The next installment I bought was the latest issue of the drably-titled Superman/Wonder Woman, with great artwork by Ed Benes. In this issue, Superman breaks the bad news to Wonder Woman. And because this “New 52” version of Wonder Woman is a stupid, petty, brawling blockhead, her main concern is that Superman told Lana Lang, Lois Lang, Supergirl, and Batman before he told her. Fortunately, Superman is still healthy enough to shut her up by kissing her.
The thing that surprised me most about these three issues (I skipped an installment that mostly concentrated on Supergirl, whose New 52 incarnation is so tooth-grindingly boring that I can’t really stand reading her even in small doses) was how much I enjoyed them. The interactions between Superman and Batman, between Superman and Lois Lane, especially between Superman and Lana Lang, all felt immediately authentic, very little like the bulk of the New 52 run. And at one point there was splendid double-page spread of Superman simply going about his job, selflessly saving the day. The story had a great deal of heart.

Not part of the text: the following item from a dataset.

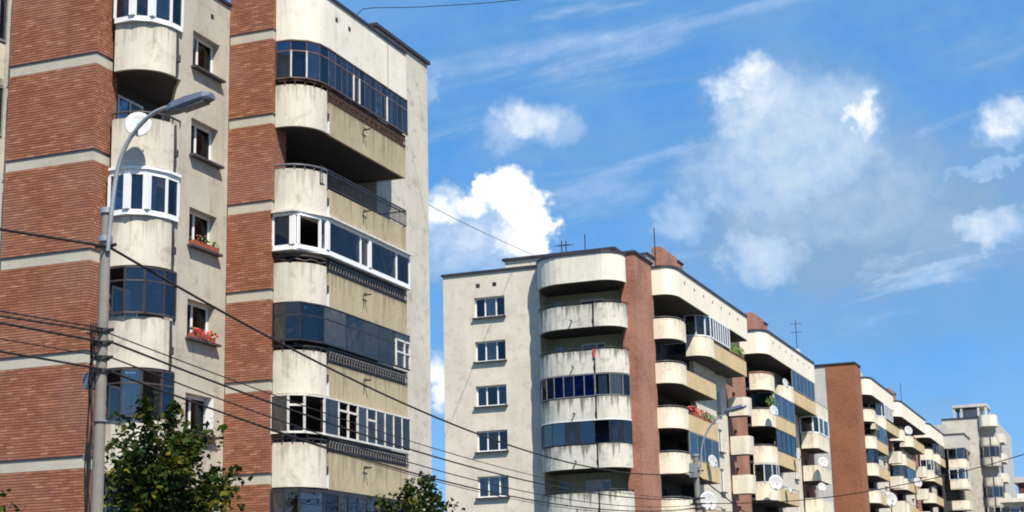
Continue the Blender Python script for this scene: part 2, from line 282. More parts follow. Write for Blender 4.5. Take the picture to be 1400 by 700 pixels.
# ------------------------------------------------------------------ mesh helpers
class MB:
    def __init__(s): s.v = []; s.f = []; s.sm = []
    def add(s, vs, fs, smooth=False):
        o = len(s.v); s.v += [tuple(v) for v in vs]; s.f += [tuple(i+o for i in f) for f in fs]; s.sm += [smooth]*len(fs); return s
    def box(s, x0, x1, y0, y1, z0, z1):
        if x0 > x1: x0, x1 = x1, x0
        if y0 > y1: y0, y1 = y1, y0
        return s.add([(x0,y0,z0),(x1,y0,z0),(x1,y1,z0),(x0,y1,z0),(x0,y0,z1),(x1,y0,z1),(x1,y1,z1),(x0,y1,z1)],
                     [(3,2,1,0),(4,5,6,7),(0,1,5,4),(1,2,6,5),(2,3,7,6),(3,0,4,7)])
    def bar(s, p, q, t, z0, z1, zq=None):
        """upright slab of thickness t from p to q in plan"""
        dx, dy = q[0]-p[0], q[1]-p[1]; l = math.hypot(dx, dy) or 1
        nx, ny = -dy/l*t/2, dx/l*t/2
        a = [(p[0]-nx,p[1]-ny),(q[0]-nx,q[1]-ny),(q[0]+nx,q[1]+ny),(p[0]+nx,p[1]+ny)]
        return s.add([(*u, z0) for u in a]+[(*u, z1) for u in a], [(3,2,1,0),(4,5,6,7),(0,1,5,4),(1,2,6,5),(2,3,7,6),(3,0,4,7)])
    def post(s, p, w, z0, z1): return s.box(p[0]-w/2, p[0]+w/2, p[1]-w/2, p[1]+w/2, z0, z1)
    def prism(s, poly, z0, z1):
        n = len(poly)
        return s.add([(*p, z0) for p in poly]+[(*p, z1) for p in poly],
                     [tuple(range(n-1, -1, -1)), tuple(range(n, 2*n))]+[(i, (i+1) % n, (i+1) % n+n, i+n) for i in range(n)])
    def ribbon(s, path, t, z0, z1, zt=None):
        """wall following a plan path, thickness t to the left of travel"""
        inn = offset(path, t); n = len(path)
        vs = [(*p, z0) for p in path]+[(*p, z1) for p in path]+[(*p, z0) for p in inn]+[(*p, z1) for p in inn]
        fs = []
        for i in range(n-1):
            fs += [(i, i+1, i+1+n, i+n), (i+1+2*n, i+2*n, i+3*n, i+1+3*n), (i+n, i+1+n, i+1+3*n, i+3*n), (i+1, i, i+2*n, i+1+2*n)]
        fs += [(0, n, 3*n, 2*n), (n-1, 3*n-1, 4*n-1, 2*n-1)]
        return s.add(vs, fs)
    def tube(s, pts, r, n=8, cap=True):
        pts = [Vector(p) for p in pts]; rs = r if isinstance(r, (list, tuple)) else [r]*len(pts)
        vs = []; fs = []; ref = Vector((0, 0, 1)); k = len(pts)
        for i, p in enumerate(pts):
            t = (pts[min(i+1, k-1)]-pts[max(i-1, 0)]).normalized()
            a = t.cross(ref if abs(t.z) < .95 else Vector((1, 0, 0))).normalized(); b = t.cross(a)
            if i and a.dot(pa) < 0: a, b = -a, -b
            pa = a
            vs += [p+rs[i]*(math.cos(2*math.pi*j/n)*a+math.sin(2*math.pi*j/n)*b) for j in range(n)]
        for i in range(k-1):
            for j in range(n): fs.append((i*n+j, i*n+(j+1) % n, (i+1)*n+(j+1) % n, (i+1)*n+j))
        s.add(vs, fs, True)
        if cap: s.add(vs[:n], [tuple(range(n))]); s.add(vs[-n:], [tuple(range(n))])
        return s
    def mesh(s, name, mat):
        me = bpy.data.meshes.new(name); me.from_pydata(s.v, [], s.f)
        me.polygons.foreach_set('use_smooth', s.sm)
        if len(s.f) < 4000:
            bm = bmesh.new(); bm.from_mesh(me); bmesh.ops.recalc_face_normals(bm, faces=bm.faces); bm.to_mesh(me); bm.free()
        if mat: me.materials.append(mat)
        me.update(); return me
    def build(s, name, mat, parent=None):
        if not s.v: return None
        o = bpy.data.objects.new(name, s.mesh(name, mat)); COL.objects.link(o); adopt(o, parent); return o
def adopt(o, parent):
    if parent is not None:
        o.parent = parent; o.matrix_parent_inverse = Matrix.Translation(-WLOC.get(parent.name, Vector((0, 0, 0))))
    WLOC[o.name] = o.location.copy()
WLOC = {}
def offset(path, t):
    out = []
    for i, p in enumerate(path):
        ns = []
        for a, b in ((i-1, i), (i, i+1)):
            if a >= 0 and b < len(path):
                dx, dy = path[b][0]-path[a][0], path[b][1]-path[a][1]; l = math.hypot(dx, dy)
                if l > 1e-9: ns.append((-dy/l, dx/l))
        if len(ns) == 2:
            nx, ny = ns[0][0]+ns[1][0], ns[0][1]+ns[1][1]; d = (nx*ns[0][0]+ny*ns[0][1]) or 1
            k = min(1/d, 2) ; out.append((p[0]+nx*k*t, p[1]+ny*k*t))
        else: out.append((p[0]+ns[0][0]*t, p[1]+ns[0][1]*t))
    return out
def front_path(Xw, Xf, Y0, Y1, rx, ry, n=8):
    p = [(Xw, Y0)]
    if Xf-rx > Xw+.02: p.append((Xf-rx, Y0))
    for k in range(1, n+1):
        a = math.pi/2*k/n; p.append((Xf-rx+rx*math.sin(a), Y0+ry*(1-math.cos(a))))
    p.append((Xf, Y1)); return p
def cut(path, Y): # part of a front path with y<=Y
    out = []
    for i, p in enumerate(path):
        if p[1] <= Y: out.append(p)
        else:
            a = path[i-1]; f = (Y-a[1])/(p[1]-a[1]); out.append((a[0]+f*(p[0]-a[0]), Y)); break
    return out
def along(path, n):
    """n+1 points at equal spacing"""
    L = [0]
    for a, b in zip(path, path[1:]): L.append(L[-1]+math.hypot(b[0]-a[0], b[1]-a[1]))
    out = []
    for k in range(n+1):
        d = L[-1]*k/n; i = max(j for j in range(len(L)) if L[j] <= d+1e-9); i = min(i, len(path)-2)
        f = (d-L[i])/((L[i+1]-L[i]) or 1); out.append((path[i][0]+f*(path[i+1][0]-path[i][0]), path[i][1]+f*(path[i+1][1]-path[i][1])))
    return out
def tag(o, label, cat, group=None, kind=None):
    o['label'] = label; o['category'] = cat
    if group: o['group'] = group
    if kind: o['kind'] = kind
    return o
def thing(name, loc, label, cat, group=None):
    o = bpy.data.objects.new(name, None); o.location = loc; COL.objects.link(o); WLOC[o.name] = Vector(loc)
    o.empty_display_size = .3
    return tag(o, label, cat, group)
def structure(name, mb, mat):
    o = mb.build(name, mat); o['kind'] = 'structure'; return o

# ------------------------------------------------------------------ building pieces
def wall_face(mb, axis, c, t, u0, u1, z0, z1, holes=()):
    """wall with window holes; axis 'X': outer face at x=c looking +x, u is y; axis 'Y': outer face at y=c looking -y, u is x"""
    us = sorted({u0, u1, *[h[0] for h in holes], *[h[1] for h in holes]})
    us = [u for u in us if u0 <= u <= u1]
    for a, b in zip(us, us[1:]):
        hs = sorted((max(h[2], z0), min(h[3], z1)) for h in holes if h[0] < (a+b)/2 < h[1])
        z = z0
        for h0, h1 in hs+[(z1, z1)]:
            if h0 > z+1e-6:
                if axis == 'X': mb.box(c-t, c, a, b, z, h0)
                else: mb.box(a, b, c, c+t, z, h0)
            z = max(z, h1)
def pt(axis, c, u, inn): return (c-inn, u) if axis == 'X' else (u, c+inn)
def window(root, axis, c, u0, u1, z0, z1, splits=(.5,), inn=.16, fm='pvc', gm='glassdull', fw=.07, sill=True, curtain=(), open_pane=None, sm='sill', deep=.1):
    P = lambda u, i=inn: pt(axis, c, u, i)
    mb = MB(); mb.bar(P(u0), P(u1), .06, z0, z0+fw); mb.bar(P(u0), P(u1), .06, z1-fw, z1)
    us = [u0+fw/2]+[u0+(u1-u0)*s for s in splits]+[u1-fw/2]
    for u in us: mb.bar(P(u-fw/2), P(u+fw/2), .065, z0+fw, z1-fw)
    w = mb.build('window', M[fm], root)
    for i, (a, b) in enumerate(zip(us, us[1:])):
        if i == open_pane: continue
        MB().bar(P(a+fw/2), P(b-fw/2), .012, z0+fw, z1-fw).build('pane', M[gm], w)
        if i in curtain: MB().bar(P(a, inn+.12), P(b, inn+.12), .02, z0+.02, z1-.02).build('curtain', M['curtain'], w)
    if sill:
        m2 = MB(); m2.bar(P(u0-.09, -.07), P(u1+.09, -.07), .24, z0-.075, z0-.01); m2.build('sill', M[sm], w)
    return w
RG = random.Random(21)
def glazing(par, posts, z0, z1, fm, gm, fw=.05, transom=None, skip=(), rails=(.07, .06), deep=.05, curtain=None, curt_idx=(), wide=()):
    mb = MB()
    for i, p in enumerate(posts): mb.post(p, fw*(2.2 if i in wide else 1), z0+rails[0], z1-rails[1])
    for i, (a, b) in enumerate(zip(posts, posts[1:])):
        mb.bar(a, b, deep*1.3, z0, z0+rails[0]); mb.bar(a, b, deep*1.3, z1-rails[1], z1)
        if transom: mb.bar(a, b, deep*.8, transom-.022, transom+.022)
    f = mb.build('glazing_frame', M[fm], par)
    inn = offset(posts, .14)
    for i, (a, b) in enumerate(zip(posts, posts[1:])):
        if i not in skip: MB().bar(a, b, .012, z0+rails[0], z1-rails[1]).build('pane', M[gm], par)
        if i not in skip and i not in curt_idx and RG.random() < .55:      # odd curtains, boards and cupboards behind the glass
            q0, q1 = RG.uniform(0, .45), RG.uniform(.55, 1); lp = lambda q: (inn[i][0]+(inn[i+1][0]-inn[i][0])*q, inn[i][1]+(inn[i+1][1]-inn[i][1])*q)
            zt = z0+(z1-z0)*RG.choice((.35, .55, .97, .97)); MB().bar(lp(q0), lp(q1), .03, z0+.04, zt-.03).build('curtain', M[RG.choice(('curtain', 'curtain', 'blind', 'blind', 'dframe', 'whitewood'))], par)
        if i in curt_idx: MB().bar(inn[i], inn[i+1], .02, z0+.04, z1-.04).build('curtain', M[curtain], par)
    return f
def railing(par, path, z0, z1, mat='rail', step=.14, r=.012, name='railing', mids=()):
    mb = MB()
    for a, b in zip(path, path[1:]):
        for z in (z0+.02, z1, *mids): mb.bar(a, b, .035, z-.018, z+.018)
    L = sum(math.hypot(b[0]-a[0], b[1]-a[1]) for a, b in zip(path, path[1:]))
    for p in along(path, max(2, int(L/step))): mb.post(p, r*2, z0, z1)
    return mb.build(name, M[mat], par)
def handrail(par, path, z, mat='rail', r=.025):
    mb = MB(); mb.tube([(*p, z) for p in path], r, 6)
    for p in along(path, max(2, len(path)//2)): mb.post(p, .03, z-.16, z)
    return mb.build('handrail', M[mat], par)
def bracket(par, x, y, z):
    mb = MB(); mb.tube([(x-.03, y, z), (x+.28, y, z+.01)], .025, 6); mb.bar((x+.1, y-.16), (x+.1, y+.16), .02, z+.02, z+.05); mb.tube([(x+.02, y, z), (x+.015, y, z-.42)], .012, 5)
    return mb.build('drain_bracket', M['iron'], par)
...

Must have been a donor heart, of course, since the one thing completely missing from these issues was any plot involving a “Super League.” Indeed, the term “Super League” is never even mentioned in any of these issues, which are part of a story called “The Final Days of Superman.” No idea where this “Super League” business comes from, but I finished these issues feeling something DC’s New 52 lineup has virtually never made me feel: eager for the rest of the story.
I don’t miss the irony, of course, that I’m feeling this just as the New 52 itself is about to undergo a major disruption. Given the almost uniform series of bad decisions involved in the New 52, I’m going into “Rebirth” expecting the worst. But before that, at least I’ve got this neato story to enjoy.